Problem details »
Print the whole listing exactly.

------ Data excerpt ------

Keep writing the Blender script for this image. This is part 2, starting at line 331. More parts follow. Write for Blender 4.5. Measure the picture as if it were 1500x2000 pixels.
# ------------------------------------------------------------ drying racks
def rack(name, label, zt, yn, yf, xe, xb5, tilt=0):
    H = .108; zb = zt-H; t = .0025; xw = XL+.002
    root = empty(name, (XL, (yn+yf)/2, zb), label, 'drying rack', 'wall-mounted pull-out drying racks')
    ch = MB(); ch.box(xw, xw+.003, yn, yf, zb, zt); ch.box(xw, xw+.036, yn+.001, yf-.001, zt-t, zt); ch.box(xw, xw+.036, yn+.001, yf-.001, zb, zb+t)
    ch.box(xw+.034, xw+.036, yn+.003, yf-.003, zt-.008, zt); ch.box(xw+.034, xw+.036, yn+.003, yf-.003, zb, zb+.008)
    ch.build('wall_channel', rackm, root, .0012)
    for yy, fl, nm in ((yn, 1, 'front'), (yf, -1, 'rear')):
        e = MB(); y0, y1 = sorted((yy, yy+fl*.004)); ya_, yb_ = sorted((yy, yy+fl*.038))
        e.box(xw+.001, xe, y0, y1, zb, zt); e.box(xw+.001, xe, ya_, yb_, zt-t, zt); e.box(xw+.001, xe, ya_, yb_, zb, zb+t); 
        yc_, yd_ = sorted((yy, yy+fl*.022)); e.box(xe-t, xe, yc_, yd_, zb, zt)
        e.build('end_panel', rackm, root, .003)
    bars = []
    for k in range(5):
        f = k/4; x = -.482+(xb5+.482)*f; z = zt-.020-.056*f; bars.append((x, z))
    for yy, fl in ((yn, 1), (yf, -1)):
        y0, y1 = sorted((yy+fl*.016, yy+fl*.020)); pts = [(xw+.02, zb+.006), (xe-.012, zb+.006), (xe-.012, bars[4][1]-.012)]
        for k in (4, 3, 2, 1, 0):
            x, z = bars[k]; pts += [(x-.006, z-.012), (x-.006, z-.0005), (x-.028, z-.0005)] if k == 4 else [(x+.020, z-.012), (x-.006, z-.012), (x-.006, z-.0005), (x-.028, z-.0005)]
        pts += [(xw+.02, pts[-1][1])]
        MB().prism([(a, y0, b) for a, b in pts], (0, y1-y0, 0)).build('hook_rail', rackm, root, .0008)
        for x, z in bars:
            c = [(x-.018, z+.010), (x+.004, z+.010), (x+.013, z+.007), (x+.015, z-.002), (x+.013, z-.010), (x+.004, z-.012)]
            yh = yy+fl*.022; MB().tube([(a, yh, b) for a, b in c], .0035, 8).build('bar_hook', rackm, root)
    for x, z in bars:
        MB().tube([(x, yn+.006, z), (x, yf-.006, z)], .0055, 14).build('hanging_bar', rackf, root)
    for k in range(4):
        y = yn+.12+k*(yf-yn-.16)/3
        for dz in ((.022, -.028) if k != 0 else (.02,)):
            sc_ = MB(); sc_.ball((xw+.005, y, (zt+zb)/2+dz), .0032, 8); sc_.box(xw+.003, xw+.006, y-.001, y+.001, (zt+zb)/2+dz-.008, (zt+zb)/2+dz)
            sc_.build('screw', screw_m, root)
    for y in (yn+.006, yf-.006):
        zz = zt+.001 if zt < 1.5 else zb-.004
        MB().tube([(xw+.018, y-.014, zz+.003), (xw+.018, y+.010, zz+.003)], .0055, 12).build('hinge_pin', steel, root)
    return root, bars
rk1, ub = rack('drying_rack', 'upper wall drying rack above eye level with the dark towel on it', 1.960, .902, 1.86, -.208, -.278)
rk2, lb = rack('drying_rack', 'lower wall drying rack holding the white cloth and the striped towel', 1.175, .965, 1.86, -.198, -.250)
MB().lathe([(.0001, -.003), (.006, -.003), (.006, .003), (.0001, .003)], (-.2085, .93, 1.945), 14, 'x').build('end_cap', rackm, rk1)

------

Problem solution »
Keep writing the Blender script for this image. This is part 2, starting at line 331. More parts follow. Write for Blender 4.5. Measure the picture as if it were 1500x2000 pixels.
# ------------------------------------------------------------ drying racks
def rack(name, label, zt, yn, yf, xe, xb5, tilt=0):
    H = .108; zb = zt-H; t = .0025; xw = XL+.002
    root = empty(name, (XL, (yn+yf)/2, zb), label, 'drying rack', 'wall-mounted pull-out drying racks')
    ch = MB(); ch.box(xw, xw+.003, yn, yf, zb, zt); ch.box(xw, xw+.036, yn+.001, yf-.001, zt-t, zt); ch.box(xw, xw+.036, yn+.001, yf-.001, zb, zb+t)
    ch.box(xw+.034, xw+.036, yn+.003, yf-.003, zt-.008, zt); ch.box(xw+.034, xw+.036, yn+.003, yf-.003, zb, zb+.008)
    ch.build('wall_channel', rackm, root, .0012)
    for yy, fl, nm in ((yn, 1, 'front'), (yf, -1, 'rear')):
        e = MB(); y0, y1 = sorted((yy, yy+fl*.004)); ya_, yb_ = sorted((yy, yy+fl*.038))
        e.box(xw+.001, xe, y0, y1, zb, zt); e.box(xw+.001, xe, ya_, yb_, zt-t, zt); e.box(xw+.001, xe, ya_, yb_, zb, zb+t); 
        yc_, yd_ = sorted((yy, yy+fl*.022)); e.box(xe-t, xe, yc_, yd_, zb, zt)
        e.build('end_panel', rackm, root, .003)
    bars = []
    for k in range(5):
        f = k/4; x = -.482+(xb5+.482)*f; z = zt-.020-.056*f; bars.append((x, z))
    for yy, fl in ((yn, 1), (yf, -1)):
        y0, y1 = sorted((yy+fl*.016, yy+fl*.020)); pts = [(xw+.02, zb+.006), (xe-.012, zb+.006), (xe-.012, bars[4][1]-.012)]
        for k in (4, 3, 2, 1, 0):
            x, z = bars[k]; pts += [(x-.006, z-.012), (x-.006, z-.0005), (x-.028, z-.0005)] if k == 4 else [(x+.020, z-.012), (x-.006, z-.012), (x-.006, z-.0005), (x-.028, z-.0005)]
        pts += [(xw+.02, pts[-1][1])]
        MB().prism([(a, y0, b) for a, b in pts], (0, y1-y0, 0)).build('hook_rail', rackm, root, .0008)
        for x, z in bars:
            c = [(x-.018, z+.010), (x+.004, z+.010), (x+.013, z+.007), (x+.015, z-.002), (x+.013, z-.010), (x+.004, z-.012)]
            yh = yy+fl*.022; MB().tube([(a, yh, b) for a, b in c], .0035, 8).build('bar_hook', rackm, root)
    for x, z in bars:
        MB().tube([(x, yn+.006, z), (x, yf-.006, z)], .0055, 14).build('hanging_bar', rackf, root)
    for k in range(4):
        y = yn+.12+k*(yf-yn-.16)/3
        for dz in ((.022, -.028) if k != 0 else (.02,)):
            sc_ = MB(); sc_.ball((xw+.005, y, (zt+zb)/2+dz), .0032, 8); sc_.box(xw+.003, xw+.006, y-.001, y+.001, (zt+zb)/2+dz-.008, (zt+zb)/2+dz)
            sc_.build('screw', screw_m, root)
    for y in (yn+.006, yf-.006):
        zz = zt+.001 if zt < 1.5 else zb-.004
        MB().tube([(xw+.018, y-.014, zz+.003), (xw+.018, y+.010, zz+.003)], .0055, 12).build('hinge_pin', steel, root)
    return root, bars
rk1, ub = rack('drying_rack', 'upper wall drying rack above eye level with the dark towel on it', 1.960, .902, 1.86, -.208, -.278)
rk2, lb = rack('drying_rack', 'lower wall drying rack holding the white cloth and the striped towel', 1.175, .965, 1.86, -.198, -.250)
MB().lathe([(.0001, -.003), (.006, -.003), (.006, .003), (.0001, .003)], (-.2085, .93, 1.945), 14, 'x').build('end_cap', rackm, rk1)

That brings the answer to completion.